## Task directions
Please return the full listing below without altering anything.

## Information provided
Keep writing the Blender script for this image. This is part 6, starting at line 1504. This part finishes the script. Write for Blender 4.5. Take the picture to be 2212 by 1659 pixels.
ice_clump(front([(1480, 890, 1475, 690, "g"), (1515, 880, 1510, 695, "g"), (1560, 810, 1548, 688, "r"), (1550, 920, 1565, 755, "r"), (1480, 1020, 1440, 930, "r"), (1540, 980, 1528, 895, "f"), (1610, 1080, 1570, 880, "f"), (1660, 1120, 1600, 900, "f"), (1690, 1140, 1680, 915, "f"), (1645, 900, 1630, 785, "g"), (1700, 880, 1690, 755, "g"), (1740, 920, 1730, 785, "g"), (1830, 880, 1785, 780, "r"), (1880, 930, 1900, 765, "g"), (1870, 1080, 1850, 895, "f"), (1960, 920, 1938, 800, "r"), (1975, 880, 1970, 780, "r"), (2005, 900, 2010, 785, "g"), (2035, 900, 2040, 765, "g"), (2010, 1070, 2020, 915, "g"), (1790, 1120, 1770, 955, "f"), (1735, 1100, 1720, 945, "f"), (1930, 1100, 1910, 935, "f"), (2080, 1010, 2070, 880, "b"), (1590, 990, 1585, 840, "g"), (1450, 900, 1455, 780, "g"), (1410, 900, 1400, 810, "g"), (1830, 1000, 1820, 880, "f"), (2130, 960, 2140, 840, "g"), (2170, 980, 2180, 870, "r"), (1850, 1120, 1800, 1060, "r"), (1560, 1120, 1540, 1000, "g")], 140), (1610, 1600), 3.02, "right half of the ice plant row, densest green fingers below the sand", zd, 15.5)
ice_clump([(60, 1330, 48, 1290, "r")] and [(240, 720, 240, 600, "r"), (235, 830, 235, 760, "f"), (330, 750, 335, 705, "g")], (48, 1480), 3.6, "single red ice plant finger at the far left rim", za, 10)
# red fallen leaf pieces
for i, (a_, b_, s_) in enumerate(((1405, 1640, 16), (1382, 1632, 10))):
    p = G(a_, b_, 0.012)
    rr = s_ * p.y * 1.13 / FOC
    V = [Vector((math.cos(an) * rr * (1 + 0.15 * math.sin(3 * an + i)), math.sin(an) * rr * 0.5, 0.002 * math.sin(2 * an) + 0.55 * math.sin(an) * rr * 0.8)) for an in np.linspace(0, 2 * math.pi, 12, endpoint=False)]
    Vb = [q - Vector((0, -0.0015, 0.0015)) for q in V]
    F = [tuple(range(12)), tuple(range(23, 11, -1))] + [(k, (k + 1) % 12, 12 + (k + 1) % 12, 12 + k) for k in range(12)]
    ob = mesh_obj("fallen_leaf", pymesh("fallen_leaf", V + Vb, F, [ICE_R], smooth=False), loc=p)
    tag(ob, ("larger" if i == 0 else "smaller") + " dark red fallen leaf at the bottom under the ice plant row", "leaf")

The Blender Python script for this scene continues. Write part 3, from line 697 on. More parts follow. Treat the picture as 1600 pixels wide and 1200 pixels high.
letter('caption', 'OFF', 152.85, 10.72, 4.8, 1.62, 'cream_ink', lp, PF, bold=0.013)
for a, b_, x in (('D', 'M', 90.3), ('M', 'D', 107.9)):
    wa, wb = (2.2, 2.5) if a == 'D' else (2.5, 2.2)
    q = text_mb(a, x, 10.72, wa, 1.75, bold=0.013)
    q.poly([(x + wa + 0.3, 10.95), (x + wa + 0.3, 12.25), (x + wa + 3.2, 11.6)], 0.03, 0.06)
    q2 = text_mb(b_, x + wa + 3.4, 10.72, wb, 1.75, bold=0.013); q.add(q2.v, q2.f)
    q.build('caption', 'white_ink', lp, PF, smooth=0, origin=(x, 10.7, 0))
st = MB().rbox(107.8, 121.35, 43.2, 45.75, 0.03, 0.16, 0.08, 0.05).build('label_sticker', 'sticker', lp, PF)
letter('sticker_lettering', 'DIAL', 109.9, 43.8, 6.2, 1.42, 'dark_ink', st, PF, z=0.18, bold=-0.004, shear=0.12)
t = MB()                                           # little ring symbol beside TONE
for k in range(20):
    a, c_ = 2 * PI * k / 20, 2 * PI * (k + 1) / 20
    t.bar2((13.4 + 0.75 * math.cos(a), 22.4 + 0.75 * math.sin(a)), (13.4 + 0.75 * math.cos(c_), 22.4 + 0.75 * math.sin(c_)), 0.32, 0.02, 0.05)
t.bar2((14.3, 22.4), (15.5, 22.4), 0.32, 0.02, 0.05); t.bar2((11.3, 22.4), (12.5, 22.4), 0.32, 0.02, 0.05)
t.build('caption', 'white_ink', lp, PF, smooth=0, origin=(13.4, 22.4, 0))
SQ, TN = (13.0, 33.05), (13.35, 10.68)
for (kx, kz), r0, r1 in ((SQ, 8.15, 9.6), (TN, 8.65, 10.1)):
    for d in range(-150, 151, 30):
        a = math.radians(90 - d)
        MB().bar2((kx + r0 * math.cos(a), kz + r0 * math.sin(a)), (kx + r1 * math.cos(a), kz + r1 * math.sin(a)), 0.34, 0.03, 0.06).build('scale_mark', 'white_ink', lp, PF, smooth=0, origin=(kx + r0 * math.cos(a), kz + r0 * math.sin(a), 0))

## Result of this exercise
Keep writing the Blender script for this image. This is part 6, starting at line 1504. This part finishes the script. Write for Blender 4.5. Take the picture to be 2212 by 1659 pixels.
ice_clump(front([(1480, 890, 1475, 690, "g"), (1515, 880, 1510, 695, "g"), (1560, 810, 1548, 688, "r"), (1550, 920, 1565, 755, "r"), (1480, 1020, 1440, 930, "r"), (1540, 980, 1528, 895, "f"), (1610, 1080, 1570, 880, "f"), (1660, 1120, 1600, 900, "f"), (1690, 1140, 1680, 915, "f"), (1645, 900, 1630, 785, "g"), (1700, 880, 1690, 755, "g"), (1740, 920, 1730, 785, "g"), (1830, 880, 1785, 780, "r"), (1880, 930, 1900, 765, "g"), (1870, 1080, 1850, 895, "f"), (1960, 920, 1938, 800, "r"), (1975, 880, 1970, 780, "r"), (2005, 900, 2010, 785, "g"), (2035, 900, 2040, 765, "g"), (2010, 1070, 2020, 915, "g"), (1790, 1120, 1770, 955, "f"), (1735, 1100, 1720, 945, "f"), (1930, 1100, 1910, 935, "f"), (2080, 1010, 2070, 880, "b"), (1590, 990, 1585, 840, "g"), (1450, 900, 1455, 780, "g"), (1410, 900, 1400, 810, "g"), (1830, 1000, 1820, 880, "f"), (2130, 960, 2140, 840, "g"), (2170, 980, 2180, 870, "r"), (1850, 1120, 1800, 1060, "r"), (1560, 1120, 1540, 1000, "g")], 140), (1610, 1600), 3.02, "right half of the ice plant row, densest green fingers below the sand", zd, 15.5)
ice_clump([(60, 1330, 48, 1290, "r")] and [(240, 720, 240, 600, "r"), (235, 830, 235, 760, "f"), (330, 750, 335, 705, "g")], (48, 1480), 3.6, "single red ice plant finger at the far left rim", za, 10)
# red fallen leaf pieces
for i, (a_, b_, s_) in enumerate(((1405, 1640, 16), (1382, 1632, 10))):
    p = G(a_, b_, 0.012)
    rr = s_ * p.y * 1.13 / FOC
    V = [Vector((math.cos(an) * rr * (1 + 0.15 * math.sin(3 * an + i)), math.sin(an) * rr * 0.5, 0.002 * math.sin(2 * an) + 0.55 * math.sin(an) * rr * 0.8)) for an in np.linspace(0, 2 * math.pi, 12, endpoint=False)]
    Vb = [q - Vector((0, -0.0015, 0.0015)) for q in V]
    F = [tuple(range(12)), tuple(range(23, 11, -1))] + [(k, (k + 1) % 12, 12 + (k + 1) % 12, 12 + k) for k in range(12)]
    ob = mesh_obj("fallen_leaf", pymesh("fallen_leaf", V + Vb, F, [ICE_R], smooth=False), loc=p)
    tag(ob, ("larger" if i == 0 else "smaller") + " dark red fallen leaf at the bottom under the ice plant row", "leaf")

The Blender Python script for this scene continues. Write part 3, from line 697 on. More parts follow. Treat the picture as 1600 pixels wide and 1200 pixels high.
letter('caption', 'OFF', 152.85, 10.72, 4.8, 1.62, 'cream_ink', lp, PF, bold=0.013)
for a, b_, x in (('D', 'M', 90.3), ('M', 'D', 107.9)):
    wa, wb = (2.2, 2.5) if a == 'D' else (2.5, 2.2)
    q = text_mb(a, x, 10.72, wa, 1.75, bold=0.013)
    q.poly([(x + wa + 0.3, 10.95), (x + wa + 0.3, 12.25), (x + wa + 3.2, 11.6)], 0.03, 0.06)
    q2 = text_mb(b_, x + wa + 3.4, 10.72, wb, 1.75, bold=0.013); q.add(q2.v, q2.f)
    q.build('caption', 'white_ink', lp, PF, smooth=0, origin=(x, 10.7, 0))
st = MB().rbox(107.8, 121.35, 43.2, 45.75, 0.03, 0.16, 0.08, 0.05).build('label_sticker', 'sticker', lp, PF)
letter('sticker_lettering', 'DIAL', 109.9, 43.8, 6.2, 1.42, 'dark_ink', st, PF, z=0.18, bold=-0.004, shear=0.12)
t = MB()                                           # little ring symbol beside TONE
for k in range(20):
    a, c_ = 2 * PI * k / 20, 2 * PI * (k + 1) / 20
    t.bar2((13.4 + 0.75 * math.cos(a), 22.4 + 0.75 * math.sin(a)), (13.4 + 0.75 * math.cos(c_), 22.4 + 0.75 * math.sin(c_)), 0.32, 0.02, 0.05)
t.bar2((14.3, 22.4), (15.5, 22.4), 0.32, 0.02, 0.05); t.bar2((11.3, 22.4), (12.5, 22.4), 0.32, 0.02, 0.05)
t.build('caption', 'white_ink', lp, PF, smooth=0, origin=(13.4, 22.4, 0))
SQ, TN = (13.0, 33.05), (13.35, 10.68)
for (kx, kz), r0, r1 in ((SQ, 8.15, 9.6), (TN, 8.65, 10.1)):
    for d in range(-150, 151, 30):
        a = math.radians(90 - d)
        MB().bar2((kx + r0 * math.cos(a), kz + r0 * math.sin(a)), (kx + r1 * math.cos(a), kz + r1 * math.sin(a)), 0.34, 0.03, 0.06).build('scale_mark', 'white_ink', lp, PF, smooth=0, origin=(kx + r0 * math.cos(a), kz + r0 * math.sin(a), 0))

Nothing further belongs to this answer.